There is a Cloud VPS project called "Dumps" that is dedicated to running the archiving processes by volunteers. Currently, the datasets that are being archived are:

  1. Adds/Changes dumps (source) - Runs automatically via crontab
  2. Main database dumps - Runs automatically via an archiving daemon
  3. Wikimedia visitor project statistics (hourly versions, grouped by month) - Manually run
  4. Other available Wikimedia datasets

Code

The source code for all the files used in this project are available on GitHub. These code might (in the future) find its way into the Wikimedia Gerrit repository, but there is no plans on doing so right now.

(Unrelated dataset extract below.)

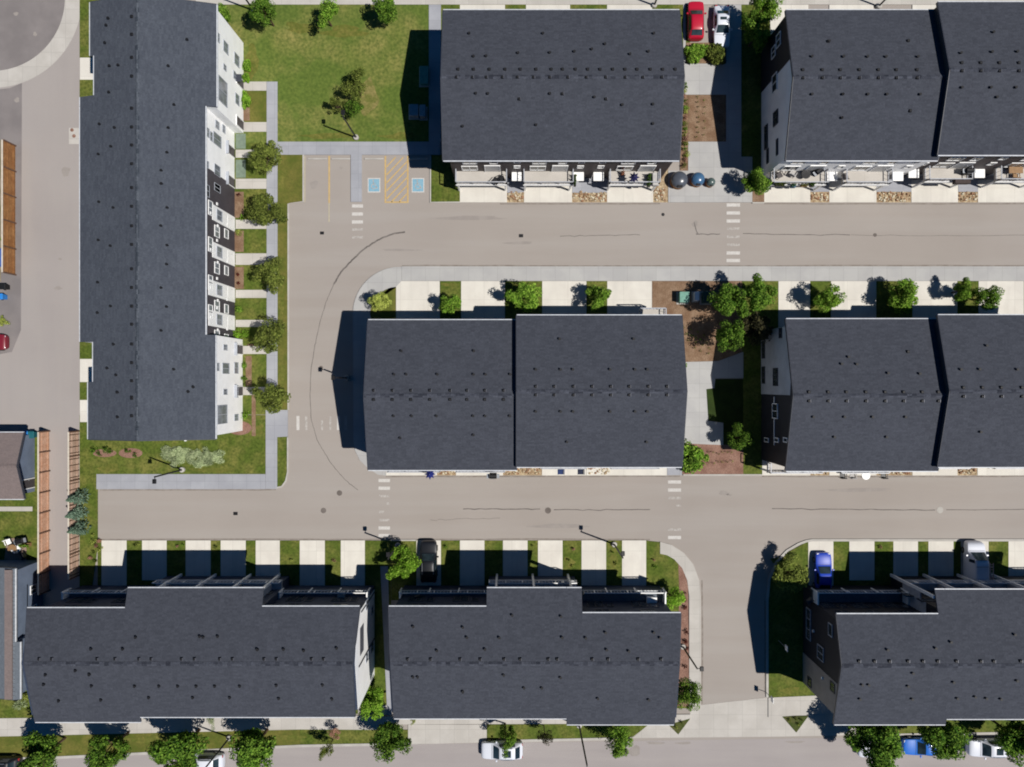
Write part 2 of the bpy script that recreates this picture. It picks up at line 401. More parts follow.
# north-west block
slab('lawn_park', LAWN, M['lawn_park'], [rect(196, 0, 430, 143), rect(196, -120, 430, -2)])
slab('path', WALK, M['walk_warm'], [rect(196, -2, 1190, 5)])
slab('lawn', LAWN, M['lawn'], [rect(232, 143, 268, 414.5), rect(430, -120, 690, 60), rect(431, 155, 470, 202)])
slab('dry_lawn', LAWN+.004, M['lawn_dry'], [gp([(277, 154), (303, 154), (303, 201), (289, 203), (288, 411), (277, 411)]), rect(245, 91, 267, 122)])
slab('path', WALK, M['walk'], [rect(429, -120, 441, -2.2), rect(429, 5.2, 441, 142), rect(278, 142, 440, 155), rect(267, 82, 277.8, 410), rect(351, 155, 362, 202)])
slab('path', WALK, M['walk'], [rect(97, 474, 265.8, 489), gp([(266, 410), (288, 410), (288, 436.5), (277.5, 437), (277.5, 488.8), (266, 488.8)])])
slab('lawn', LAWN, M['lawn'], [gp([(80, 415), (268, 415), (268, 478), (98, 478), (98, 545), (80, 680)]), gp([(277, 436), (287, 436), (287, 472), (285, 481), (281, 486), (277, 487)])])
slab('path', WALK, M['walk_warm'], [rect(*r) for r in ((243, 82, 266.8, 91), (243, 122.5, 266.8, 132), (236, 150, 266.8, 158), (236, 179, 266.8, 189),
     (236, 220, 266.8, 229), (236, 253.5, 266.8, 265), (236, 290, 266.8, 298), (236, 320, 266.8, 327), (241, 346, 266.8, 354), (241, 387, 266.8, 395))])
slab('planting_bed', BED, M['mulch'], [rect(*r) for r in ((234, 192, 244, 218), (234, 231, 244, 252), (234, 267, 244, 289), (252, 392, 256, 436), (234, 108, 250, 121), (246, 356, 252, 386), (248, 344, 254, 346))])
slab('gravel_bed', BED, plain('green_gravel', T(128, 142, 122), .9), [rect(236, 134, 246, 149), rect(236, 160, 246, 178)])
slab('planting_bed', BED, M['mulch_red'], [gp(arc(105, 453, 12, 0, 360, 16, 4)[:-1]), gp(arc(131, 453, 12, 0, 360, 16, 5)[:-1]), gp(arc(240, 428, 12, 0, 360, 16, 7)[:-1])])
slab('planting_bed', BED, surf('dry_grass', T(164, 146, 92), T(124, 124, 62), 1.1, c3=T(90, 98, 42), fine=5, fa=.7), [gp([(368+9*(1+.22*math.sin(3*t+1)+.1*math.sin(7*t))*math.cos(t), 97+18*(1+.15*math.sin(4*t))*math.sin(t)) for t in [k*6.2832/30 for k in range(30)]])])
# west side of the long row
slab('lawn', LAWN, M['lawn'], [rect(80, -60, 110, 58), rect(80, 80, 110, 100), rect(80, 340, 110, 359), rect(80, 382, 110, 400)])
slab('driveway', DRIVE, M['drive'], [rect(80.5, 58, 112, 80), rect(80.5, 359, 112, 382), rect(80.5, 400, 112, 422)])
# top middle: front of the south decks
slab('driveway', DRIVE, M['drive'], [rect(460, 180, 507, 202.5), rect(524, 180, 572, 202.5), rect(607, 180, 653, 202.5),
     rect(764, 180, 810, 202.5), rect(829, 180, 876, 202.5), rect(911, 180, 957.5, 202.5), rect(977.5, 180, 1024, 202.5), rect(1045, 180, 1090, 202.5)])
slab('driveway', DRIVE, M['drive'], [rect(460, 5.2, 505, 40), rect(526, 5.2, 570, 40), rect(607, 5.2, 652, 40), rect(770, 5.2, 808, 40), rect(829, 5.2, 873, 40), rect(912, 5.2, 957, 40)])
slab('path', WALK, M['walk'], [rect(507.2, 176, 523.8, 193), rect(572.2, 176, 606.8, 193), rect(810.2, 178, 828.8, 192), rect(876.2, 178, 910.8, 192), rect(957.7, 178, 977.3, 192), rect(1024.2, 178, 1044.8, 192)])
sheet('rock_base', M['rock'], .05, [rect(507, 193, 524, 202.5), rect(572, 193, 607, 202.5), rect(653, 165, 668, 202.5), rect(810, 192, 829, 202.5), rect(876, 192, 911, 202.5), rect(957.5, 192, 977.5, 202.5), rect(1024, 192, 1045, 202.5)])
# between the two top blocks: visitor stalls, paths, beds
slab('path', WALK, M['walk_grey'], [gp([(683, 5.2), (685.5, 5.2), (685.5, 63), (683, 66)]), gp([(683, 64), (726, 64), (726, 5.2), (741, 5.2), (741, 157), (752, 157), (752, 202.5), (668, 202.5), (668, 171), (688, 171), (688, 142), (726, 142), (726, 95), (683, 95)])])
slab('lawn', LAWN, M['lawn'], [rect(741.2, 5.2, 775, 157), rect(752, 157, 775, 176)])
slab('planting_bed', BED, M['mulch'], [rect(688, 95.2, 725.8, 141.8), rect(680, 80, 687.8, 171), rect(686, 43, 725.8, 63.8), rect(752.2, 176, 764, 202)])
slab('lawn', LAWN, M['lawn'], [rect(668, 66, 682.8, 80)])
# middle row: north front
slab('path', WALK, M['walk_grey'], [rect(402, 266.5, 1190, 281)])
mid_out = [(401.8, 267)]+arc(400, 314, 47, 268, 180, 14)+[(353.5, 440)]+[(355, 450), (360, 460), (368, 468), (378, 474.5), (386, 475.5), (386, 466), (380, 460), (371, 440), (371, 318)]+arc(397, 314, 27, 180, 268, 8)+[(401.8, 281)]
slab('path', WALK, M['walk_grey'], [gp(mid_out)])
slab('lawn', LAWN, M['lawn'], [rect(*r) for r in ((440, 281.2, 461, 330), (505, 281.2, 542, 330), (586.5, 281.2, 607, 330), (810, 281.2, 830.5, 330), (876, 281.2, 912, 330), (957, 281.2, 978, 330), (1023.5, 281.2, 1060, 330), (743, 352, 775, 475), (742, 281.2, 778, 352))])
slab('dry_lawn', LAWN, M['lawn_dry'], [gp([(396, 281.5)]+arc(397, 314, 26.5, 268, 180, 8)+[(371.2, 318), (371.2, 330), (396, 330)])])
slab('lawn', LAWN-.01, M['lawn'], [rect(370, 330, 400, 460)])
slab('driveway', DRIVE, M['drive'], [rect(*r) for r in ((396.2, 281.2, 439.8, 330), (461.2, 281.2, 504.8, 330), (542.2, 281.2, 586.3, 330), (607.2, 281.2, 651.8, 330), (778.2, 281.2, 809.8, 330), (830.7, 281.2, 875.8, 330), (912.2, 281.2, 956.8, 330), (978.2, 281.2, 1023.3, 330))])
slab('planting_bed', BED, M['mulch'], [gp([(652, 281.2), (741.8, 281.2), (741.8, 351.8), (718, 361), (684, 362), (652, 345)])])
slab('path', WALK, M['walk_grey'], [gp([(676, 362.2), (718, 361.2), (743, 352), (743, 378), (715, 378.5), (714, 388), (706, 389), (708, 421), (723, 423), (723, 445), (676, 443)])])
slab('planting_bed', LAWN, surf('ground_cover', T(58, 74, 30), T(44, 58, 24), .9, fine=5, fa=.7), [gp([(715, 379), (743, 379), (743, 445), (723.3, 445), (723.3, 422.5), (708.3, 420.5), (706.3, 389.3), (714.3, 388.3)])])  # gable's shade painted in as dark green over the garden strip, no actual bed
slab('planting_bed', BED, M['mulch_red'], [gp([(682, 443.3), (743, 445.2), (743, 474), (682, 474)])])
slab('path', WALK, M['walk'], [rect(667, 465, 681.8, 475)])
# middle row: south front aprons
slab('driveway', DRIVE, M['drive'], [rect(*r) for r in ((386.2, 455, 437, 475.3), (456, 455, 503, 475.3), (542, 455, 586, 475.3), (586.3, 455, 666.8, 475.3), (762, 455, 810, 475.3), (829, 455, 876, 475.3), (912, 455, 957, 475.3), (977, 455, 1024, 475.3))])
sheet('rock_base', M['rock'], .05, [rect(437, 455, 456, 475.3), rect(503, 455, 542, 475.3), rect(810, 455, 829, 475.3), rect(876, 455, 912, 475.3), rect(957, 455, 977, 475.3)])
# south row: north driveways
slab('lawn', LAWN, M['lawn'], [gp([(98, 540.5), (366, 540.5), (391, 540.5), (391, 690), (366, 700), (98, 600)]), rect(391.3, 540.5, 648, 600)])
slab('driveway', DRIVE, M['drive'], [rect(*r) for r in ((102, 540.2, 127, 590), (142.5, 540.2, 167, 580), (186, 540.2, 211, 580), (221, 540.2, 246, 580), (256, 540.2, 280, 580), (300, 540.2, 325, 590), (341, 540.2, 365, 590),
     (416.5, 540.2, 441, 590), (460, 540.2, 484.5, 590), (503, 540.2, 527.5, 580), (538, 540.2, 562.5, 580), (581.5, 540.2, 606, 590), (622, 540.2, 646, 590),
     (808, 540.2, 833, 590), (849, 540.2, 874, 580), (893, 540.2, 917.5, 580), (928, 540.2, 953, 580), (960.5, 540.2, 988, 580), (1008, 540.2, 1034, 580))])
slab('lawn', LAWN, M['lawn'], [gp([(648, 540.8), (660, 542), (661, 553), (672, 557), (684, 570), (688, 590), (688, 708), (640, 708), (640, 600), (648, 600)])])
slab('planting_bed', BED, M['mulch_red'], [gp([(678, 560), (685, 570), (688, 588), (688.8, 706), (677, 706), (679, 590)])])
slab('path', WALK, M['walk_warm'], [gp([(660, 541.5), (672, 545), (684, 553), (693, 564), (699, 580), (700.5, 596), (700.5, 706), (689, 706), (689, 596), (687, 580), (682, 568), (674, 559), (667, 555), (660, 553.5)])])
slab('path', WALK, M['walk'], [gp([(380.5, 566), (388, 566), (392, 715), (387.5, 715)])])
# south-east block
slab('lawn', LAWN, M['lawn'], [gp([(768, 697), (768, 600), (770, 580), (777, 564), (788, 552), (800, 545.5), (808, 541), (1040, 541), (1040, 600), (830, 620), (830, 697)])])
mb = MB(); mb.strip(gp([(1060, 540), (812, 540), (806, 541), (798, 544), (787, 550.5), (776, 562), (769, 579), (767, 600), (767, 697)]), .26, -.02, .13)
struct('kerb', mb, M['kerb'])
# bottom street side
slab('path', WALK, M['walk_warm'], [gp([(-160, 720), (300, 714), (393, 716), (393, 729.5), (300, 729), (0, 736), (-160, 738)]), gp([(393.2, 716), (690, 714), (690, 723), (393.2, 724)])])
slab('lawn', LAWN, M['lawn_dry'], [gp([(-160, 738.2), (0, 736.2), (300, 729.2), (300, 744.5), (60, 756), (-160, 762)])])
slab('lawn', LAWN, M['lawn'], [gp([(300.2, 729.2), (393, 729.7), (408, 729.7), (408, 742), (300.2, 744.5)]), gp([(487, 724.2), (650, 723.2), (633, 736.3), (487, 740)]), gp([(366, 690), (391, 690), (391, 712), (366, 712)]),
     gp([(857, 716), (1190, 712), (1190, 729), (857, 734)])])
slab('driveway', DRIVE, M['walk_warm'], [gp([(408.2, 724.2), (486.8, 724.2), (486.8, 742), (408.2, 744)]), gp([(374, 706), (391, 704), (392, 714), (374, 715)])])
slab('crossing', .02, M['walk_warm'], [gp([(690.2, 706.2), (700, 705), (767, 697.5), (834, 694), (856, 716), (856.5, 735), (780, 736.5), (632, 738), (650, 723.3), (690, 723.2)])])
slab('path', WALK, M['walk_warm'], [gp([(768, 697.3), (820, 695), (856, 695), (856, 700), (838, 712), (768, 717)])])
slab('planting_bed', .13, surf('bed_soil', T(74, 88, 36), T(104, 100, 60), 1.2, fine=6, fa=.7), [gp([(782, 716), (808, 715.5), (796, 732)]), gp([(668, 724), (690, 718), (678, 734)])])
mb = MB(); mb.strip(gp([(-160, 763), (60, 757), (300, 745.5), (408, 743.5)]), .28, -.02, .125); mb.strip(gp([(487, 741), (632, 738)]), .28, -.02, .125); mb.strip(gp([(857, 735), (1190, 730)]), .28, -.02, .125)
struct('kerb', mb, M['kerb'])
mb = MB()
for p in (((303.5, 155), (303.5, 202), (288.5, 204), (288.5, 410)), ((430.5, 156), (430.5, 202.5), (460, 202.5)), ((277, 487.5), (282, 486.5), (286, 481), (288, 472), (288, 437)), ((683, 474.8), (762, 474.8)), ((752, 203), (764, 203)), ((391, 540), (416, 540))):
    mb.strip(gp(p), .16, -.02, .125)
struct('kerb', mb, M['kerb'])
# left neighbours' yards
slab('lawn', LAWN, M['lawn'], [gp([(-60, 496), (38, 496), (38, 560), (-60, 560)]), gp([(-60, 690), (36, 690), (36, 718), (-60, 719)]), gp([(24, 432), (38, 432), (38, 496), (24, 496)])])
slab('path', WALK, M['walk_warm'], [rect(-60, 506.5, 33, 511)])
slab('path', WALK, M['walk'], [gp([(24, 440), (31, 440), (31, 490), (24, 490)])])
slab('patio', WALK, surf('patio', T(176, 150, 132), T(150, 128, 112), 1.0, fine=6), [gp([(8, 538), (27, 538), (27, 566), (4, 566)])])
slab('yard', .03, surf('yard_soil', T(170, 152, 130), T(130, 122, 84), .6, fine=5), [gp([(-90, 140), (1, 140), (1, 282), (-90, 282)])])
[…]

The archiving of all datasets is managed by an archiving daemon under the project "Balchivist". It regularly scans for new dumps and feeds them into a database, which will be picked up by an "archive runner" which will archive the dump at a later stage. Code is available here.

Metadata

As for metadata, it's important to keep it correct and consistent, if not rich, so that things are easy to find, bulk download and link.

Caveats

  • Never assume some data is safe. If we didn't archive something and you can archive it before us, do so! Use archive.org and we'll notice, filling any gap. Please ping us to have your item moved into the collection.

Internet Archive tips

  • It's fine to upload to "opensource" collection with "wikiteam" keyword and let the collection admins among us to sort it later.
  • Every new archival code should use the IA library: https://pypi.python.org/pypi/internetarchive
  • On duplication: first of all, be thankful of Internet Archive's generosity and efficiency with little funding. Second, SketchCow> [...] uploading stuff of dubious value or duplication to archive.org: [...] gigabytes fine, tens of gigabytes problematic, hundreds of gigabytes bad.
    • For instance, it's probably pointless to archive two copies of the same XML, one compressed in 7z and one in bz2. Just archive the 7z copy; fast consumption needing bzcat and whatever will rely on the original site.
  • As of summer 2014, upload is one or two orders of magnitude faster than it used to be. It's not uncommon to reach 350 Mb/s upstream to s3.us.archive.org.
  • Ask more on #wikiteam or #internetarchive at EFNet for informal chat, or on the archive.org forums for discoverability.
  • Especially when the files are huge, remember to disable automatic derive: it creates data transfer for no gain.

Development

Expansion of scope

  • Archive the main database dumps: Done
  • Archive the full media tarballs: In progress
    • A blueprint is currently being drafted on the best method to archive the media on all Wikimedia wikis (including Commons) while using minimal resources.

Robustness

  • Improve overall usability of items on Archive.org: Done
  • Better error handling/skipping errors: Done

Speed

  • Implement parallelization: Done
  • Tap into multipart uploading for S3: In progress
    • Multipart uploads are slower overall compared to using direct uploads. Work is also being done to ensure that multipart uploads can easily resume.